The preferred wave count continues to track extremely well and, as they say, "worked like a charm" again yesterday. In this update I'll discuss the levels I'm watching for the short-term, and I'll also provide a bit more detail on my preferred intermediate outlook.
I remain bullish on the long-term, not because I feel the fundamentals support it, but because the central banks are still flooding the world with liquidity. And as long as that continues, it will drive up asset prices. The Fed seems to be trying with all its might to blow the biggest bubble it possibly can. Somewhere down the road, I suspect this will all end badly (just as the last two bubbles have) and Bernanke will end up with a huge, unruly wad of US Mint-flavored bubble gum tangled up in his beard. Then it will be time to break out the scissors. In the meantime, though, the bubble is what it is -- and there seems to be no reason to try and fight it at the moment.
Let's start with the short-term charts and build from there. The pattern I've been anticipating and tracking is called an ending diagonal, and so far it's done the "diagonal" part of the pattern perfectly. Whether it will do the "ending" portion equally as well is likely to be revealed in the next session or two.
It is worth noting that yesterday's action did fulfill the minimum expectations for this pattern, complete with an overthrow of the upper trend line -- so while one more new high would look better, it is not required. The key upside level to call this pattern into question remains 1582.82. I have mentioned this next caveat in the past, but not recently: when patterns such as this appear, if they turn out not to be ending patterns, then they are usually compression patterns which launch the market higher. It's rare that they're anything in-between, so we should keep that in mind if the market sustains trade above 1583. That's the caveat out of the way -- but because of the position of this wave within the larger structure, it is more likely that this is indeed an ending pattern.

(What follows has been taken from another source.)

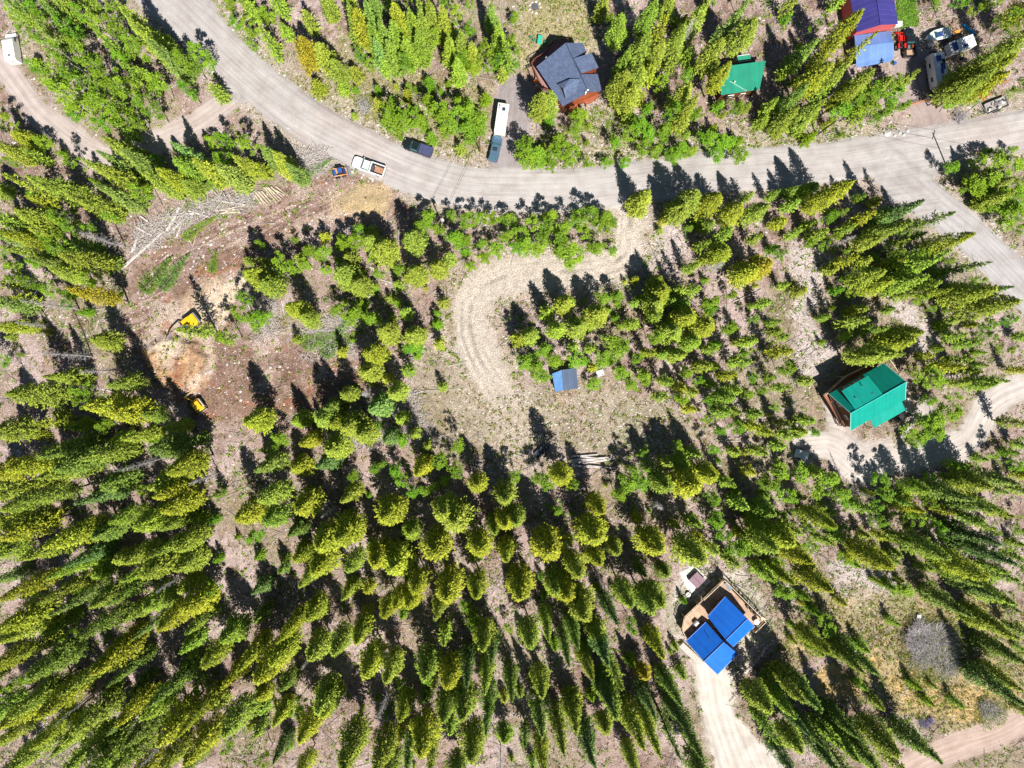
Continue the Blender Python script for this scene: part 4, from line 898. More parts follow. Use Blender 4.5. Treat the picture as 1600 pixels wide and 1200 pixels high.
on_vehicle(t, 'cardboard_sheet', 'tan cardboard at the tail of the black pickup bed', 'cardboard', (-2.0, 0, .985), bx((1.0, 1.5, .14)), plain('cardboard', (.42,.27,.17), .85), bevel=.02)
on_vehicle(t, 'chainsaw', 'orange chainsaw in the bed of the black pickup', 'chainsaw', (-.9, -.55, .985), MB().box((0,0,.14),(.4,.25,.26)).box((.45,0,.12),(.55,.05,.09)).cyl((-.2,0,.3),(.15,0,.3),.02), plain('orange_plastic', (.65,.16,.04), .45))
on_vehicle(t, 'generator', 'grey generator in the bed of the black pickup', 'generator', (-1.0, .4, .985), MB().box((0,0,.22),(.6,.45,.4)).cyl((-.3,-.22,.45),(.3,-.22,.45),.025).cyl((-.3,.22,.45),(.3,.22,.45),.025), plain('grey_enamel', (.16,.17,.18), .5), bevel=.02)

# ---- camper trailer
def trailer(name, label, rear, front, L, Wd, Ht, col, vents, tongue=True, extra=None, cat='camper trailer'):
    loc, rz, _ = face_px(rear, front, Ht); t = thing(name, label, cat, loc, rz); h = L/2
    b = MB(); b.profile([(-h, .55), (h-.1, .55), (h+.02, .9), (h-.05, Ht-.35), (h-.4, Ht), (-h+.15, Ht), (-h, Ht-.15)], -Wd/2, Wd/2); b.build('body', col, t, bevel=.05)
    for i, (x, y, sx, sy, m) in enumerate(vents):
        q = MB(); q.box((x, y, Ht+.07), (sx, sy, .16), tx=.85, ty=.85); q.build('roof_vent', m, t, bevel=.02, seg=1)
    q = MB()
    for k in range(5): q.box((-h+.3+k*(L-.9)/4, 0, Ht+.004), (.03, Wd*.96, .02))
    q.build('roof_seam', plain('seam_sealant', (.55,.53,.48), .6), t)
    for s in (-1, 1):
        for x in (-h*.5, h*.35):
            q = MB(); q.box((x, s*(Wd/2+.01), 1.7), (.9, .05, .5)); q.build('window', GLASS, t)
        for x in (-.45, .35): wheel(t, x, s*(Wd/2-.12), .34, .2)
    q = MB(); q.box((h*.75, -Wd/2-.01, 1.4), (.6, .05, 1.6)); q.build('door', WHITE, t)
    if tongue:
        q = MB(); q.cyl((h, -.5, .5), (h+1.1, 0, .5), .06).cyl((h, .5, .5), (h+1.1, 0, .5), .06).cyl((h+1.1, 0, .3), (h+1.1, 0, .75), .05); q.build('tow_bar', DARKM, t)
        for s in (-1, 1):
            q = MB(); q.cyl((h+.35, s*.17, .5), (h+.35, s*.17, .95), .15, .15, 12); q.build('gas_bottle', plain('bottle_grey', (.5,.52,.56), .4), t, bevel=.03, seg=1)
    return t
cream = plain('cream_siding', (.72,.70,.62), .4, .4, 0, .06)
trailer('camper_trailer', 'cream camper trailer with one dark roof vent behind the blue grey suv', (787,163), (781,204), 5.6, 2.15, 2.75, cream, [(-1.6,.15,.65,.65,plain('dark_vent', (.03,.05,.09), .3)), (-2.2,-.7,.28,.28,DARKM), (-1.75,-.75,.2,.2,DARKM), (1.0,0,.3,.3,WHITE)])
# ---- white van at the left edge
def van():
    loc, rz, _ = face_px((16,90), (9.5,52), 2.2); t = thing('white_van', 'tall white van parked on the dirt track at the left edge', 'van', loc, rz)
    L, Wd, Ht = 5.6, 2.0, 2.5; h = L/2
    b = MB(); b.profile([(-h, .4), (h, .4), (h+.02, .95), (h-.9, 1.25), (h-1.5, 2.2), (h-1.9, Ht), (-h+.2, Ht), (-h, Ht-.3)], -Wd/2, Wd/2); b.build('body', silver_white, t, bevel=.06)
    g = MB(); g.add([(h-.86,-.85,1.32),(h-.86,.85,1.32),(h-1.46,.78,2.2),(h-1.46,-.78,2.2),(h-.90,-.85,1.25),(h-.90,.85,1.25),(h-1.55,.78,2.18),(h-1.55,-.78,2.18)], [(0,1,2,3),(4,7,6,5),(0,4,5,1),(1,5,6,2),(2,6,7,3),(3,7,4,0)]); g.build('windshield', plain('blue_glass', (.05,.09,.13), .1, .8), t)
    q = MB(); q.box((-h+.9, 0, Ht+.05), (.5,.5,.12), tx=.8, ty=.8); q.build('roof_vent', STEEL, t)
    for s in (-1, 1):
        q = MB(); q.box((h-1.5, s*(Wd/2+.01), 1.6), (.8,.04,.5)); q.build('window', GLASS, t)
        q = MB(); q.box((h-1.2, s*(Wd/2+.16), 1.5), (.12,.28,.3)); q.build('mirror', DARKM, t, bevel=.03, seg=1)
        wheel(t, h-.95, s*(Wd/2-.12)); wheel(t, -h+1.0, s*(Wd/2-.12))
        q = MB(); q.box((h-.03, s*.7, .85), (.1,.3,.2)); q.build('headlight', LAMP, t)
    q = MB()
    for s in (-.25, .25): q.cyl((-h-.05, s, .7), (-h-.05, s, 2.1), .025)
    for k in range(5): q.cyl((-h-.05, -.25, .8+.3*k), (-h-.05, .25, .8+.3*k), .02)
    q.build('ladder', STEEL, t)
van()

# ---- machines
YEL = plain('yellow_enamel', (.72,.42,.01), .42, .5, 0, .18)
def tracks(t, L, gap, w=.5, hh=.8):
    for s in (-1, 1):
        b = MB(); y0 = s*gap/2-w/2
        pts = [(-L/2+.25*0, hh*.5), (-L/2+.12, hh*.15), (-L/2+.4, 0), (L/2-.4, 0), (L/2-.12, hh*.15), (L/2, hh*.5), (L/2-.12, hh*.85), (L/2-.4, hh), (-L/2+.4, hh), (-L/2+.12, hh*.85)]
        b.profile(pts, y0, y0+w)
        for k in range(int(L/.22)): b.box((-L/2+.4+k*.22 if -L/2+.4+k*.22 < L/2-.3 else L/2-.4, y0+w/2, hh+.02), (.07, w*1.02, .05))
        b.build('crawler_track', plain('track_steel', (.10,.085,.08), .7, .3, .3, .4), t)
def excavator():
    loc, rz, _ = face_px((302,497), (272,520)); loc = Vector((*P(294,505,1.5), 0)); loc.z = gz(loc.x, loc.y)
    t = thing('excavator', 'yellow excavator with a long grey arm reaching over the orange soil heap', 'excavator', loc, rz)
    tracks(t, 3.9, 2.3, .55, .85)
    b = MB(); b.box((-.5, 0, 1.5), (3.2, 2.5, .95)); b.box((-1.4, 0, 2.05), (1.5, 2.4, .35), tx=.9, ty=.9); b.build('body', YEL, t, bevel=.08)
    b = MB(); b.box((-2.15, 0, 1.5), (.5, 2.4, 1.0), tx=.8); b.build('counterweight', plain('grey_blue_steel', (.25,.29,.33), .5), t, bevel=.1)
    b = MB(); b.box((.55, .72, 2.25), (1.3, .95, 1.5), tx=.85, ty=.85); c = b.build('cab', YEL, t, bevel=.05)
    b = MB(); b.box((.5, .72, 3.03), (.8, .62, .05)); b.build('window', GLASS_T, c)
    b = MB(); b.box((1.17, .72, 2.3), (.06, .75, 1.1), rot=(0,-.07,0)); b.build('window', GLASS_T, c)
    b = MB(); b.tube([Vector((.9,-.1,1.6)), Vector((2.4,-.1,3.4)), Vector((4.6,-.1,2.9))], .22, .18, 6); bo = b.build('boom', plain('arm_grey', (.22,.21,.22), .5, .4, 0, .3), t)
    b = MB(); b.cyl((1.4,-.1,1.3), (2.6,-.1,2.9), .08).cyl((2.5,-.1,3.6), (4.3,-.1,3.2), .07); b.build('hydraulic_ram', CHROME, bo)
    b = MB(); b.tube([Vector((4.6,-.1,2.95)), Vector((6.6,-.1,1.1))], .17, .13, 6); b.build('arm', MATS['arm_grey'], t)
    b = MB(); b.profile([(6.3,.2),(6.2,1.0),(6.7,1.2),(7.2,.8),(7.3,.25),(7.0,.05)], -.55, .35)
    for k in range(4): b.box((7.3, -.45+k*.22, .15), (.25,.07,.07))
    b.build('bucket', MATS['arm_grey'], t)
excavator()
for o_ in COL.objects:
    if o_.name == 'excavator': o_.scale = (.88,.88,.88)
def dozer():
    loc, rz, _ = face_px((318,643), (302,622)); loc = G(311,631)
    t = thing('mini_excavator', 'small yellow digger with a pale arm beside the dark spruce shadows', 'digger', loc, rz)
    tracks(t, 2.9, 1.7, .4, .6)
    b = MB(); b.box((-.35, 0, 1.0), (2.3, 1.8, .75)); b.build('body', YEL, t, bevel=.08)
    b = MB(); b.box((-.35, .0, 1.8), (1.5, 1.5, .14)); b.build('roof', YEL, t, bevel=.05)
    b = MB()
    for x in (-1.0, .3):
        for y in (-.65, .65): b.cyl((x, y, 1.3), (x, y, 1.8), .04)
    b.build('roll_bar', DARKM, t)
    b = MB(); b.box((-.2, 0, 1.45), (.5,.5,.2)); b.build('seat', DARKM, t, bevel=.04)
    b = MB(); b.tube([Vector((.8,.25,1.1)), Vector((1.6,.35,2.2)), Vector((2.2,.9,1.8))], .11, .09, 6); b.build('boom', YEL, t)
    b = MB(); b.tube([Vector((2.2,.9,1.85)), Vector((2.6,-.9,.9))], .14, .12, 6); b.build('arm', plain('pale_wood_arm', (.62,.44,.25), .6), t)
    b = MB(); b.box((2.65,-1.0,.4), (.5,.5,.5), tx=.6); b.build('bucket', DARKM, t)
    b = MB(); b.box((-1.75, 0, .5), (.12, 1.9, .55)); b.build('blade', plain('blade_steel', (.55,.55,.58), .35, .5, .5), t)
    b = MB(); b.box((-.3, -1.0, 1.25), (1.8, .2, .5), tx=.9); b.build('engine_cover', plain('grey_panel', (.45,.47,.5), .4), t, bevel=.04)
dozer()
def skid():
    loc, rz, _ = face_px((522,275), (546,265)); loc = G(532,271)
    t = thing('skid_steer', 'small blue skid steer with orange arms and a grey bucket beside the white pickup', 'skid steer', loc, rz-.15)
    bl = plain('blue_enamel', (.03,.10,.33), .35, .5, 0, .15); orr = plain('orange_enamel', (.70,.28,.06), .4, .5, 0, .15)
    b = MB(); b.box((-.1, 0, .8), (2.4, 1.3, .7)); b.build('body', plain('navy_enamel', (.03,.04,.14), .4), t, bevel=.08)
    b = MB(); b.box((0.1, 0, 1.6), (1.3, 1.1, .95), tx=.9, ty=.9); c = b.build('cab', DARKM, t, bevel=.05)
    b = MB(); b.box((.2, .05, 2.1), (.95, .85, .06)); b.build('roof_panel', bl, c, bevel=.03)
    b = MB(); b.box((-.75, 0, 1.35), (.55, 1.1, .3), tx=.85); b.build('engine_cover', bl, t, bevel=.05)
    for s in (-1, 1):
        b = MB(); b.tube([Vector((-1.1, s*.72, 1.55)), Vector((.6, s*.72, 1.25)), Vector((1.35, s*.62, .55))], .10, .09, 5); b.build('lift_arm', orr, t)
        for x in (-.65, .6): wheel(t, x, s*.78, .4, .3)
    b = MB(); b.box((-.35, 0, 2.13), (.25, 1.0, .06)); b.build('roof_bar', orr, c)
    b = MB(); b.profile([(1.35,.12),(2.0,.1),(2.05,.2),(1.6,.3),(1.5,.85),(1.35,.85)], -.95, .95); b.build('bucket', STEEL, t)
    b = MB(); b.box((1.35,0,.62), (.15,1.2,.35)); b.build('coupler', orr, t)
skid()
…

To the downside, trade below 1558 would suggest wave v of 5 is complete -- or that the pattern was morphing into something entirely unexpected.
The hourly chart discusses the targets if 1582.82 is claimed. Ironically, the only thing bothering me about the pattern is that it's tracked so incredibly well. Whenever the market tracks this perfectly, I start suspecting that it's getting ready for a fake-out -- nevertheless, this pattern provides a clear trade setup that's hard to ignore.
From an intermediate standpoint, the risk/reward is solid. If the pattern completes cleanly, there's potential for a fair amount of downside. Don't forget to keep the more bullish alternate count in mind when looking at the chart below, as I have not detailed it here.
In conclusion, the market has so far provided a clean pattern and given us clear levels to watch. This is about as good as it gets -- all that's left now is for the market to perform or invalidate. Trade safe.